Voilà, Mesdames et Messieurs, ce qui est déjà entrepris en l'état. Il y a certainement d'autres choses qui peuvent être faites. Sur le principe que vous évoquez, nous entrons volontiers en matière. Par contre, concernant l'idée qu'il faut nommer une personne pivot, je ne suis pas de ceux qui croient que la nomination d'un fonctionnaire supplémentaire amène immédiatement un gain en termes de prestations publiques supplémentaires. Par conséquent, je prends acte de votre demande de fond. La manière dont l'Etat entend répondre à cette demande sera transversale. En effet, l'énergie est dans mon département. L'essentiel du débat que vous évoquez concerne la sécurité et la protection de la population, qui dépendent du département de la sécurité. Quant à l'environnement, il se trouve dans le département de M. Barthassat. C'est donc un ensemble de coordinations que nous devons mener au sein de l'Etat pour être efficaces et remplir notre rôle constitutionnel, que nous avons à coeur de remplir. Merci donc de nous renvoyer cette motion. Nous y répondrons volontiers.

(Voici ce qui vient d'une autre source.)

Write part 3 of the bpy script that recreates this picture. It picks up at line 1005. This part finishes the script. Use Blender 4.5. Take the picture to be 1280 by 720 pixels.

Le président. Merci, Monsieur le conseiller d'Etat. Nous allons tout d'abord voter la motion.
Mise aux voix, la motion 2021 est adoptée et renvoyée au Conseil d'Etat par 75 oui et 3 abstentions.
Le président. Nous allons maintenant nous prononcer sur les conclusions de la commission concernant la pétition, soit le renvoi au Conseil d'Etat.
Mises aux voix, les conclusions de la commission de l'énergie et des Services industriels de Genève (renvoi de la pétition 1791 au Conseil d'Etat) sont adoptées par 69 oui et 4 abstentions.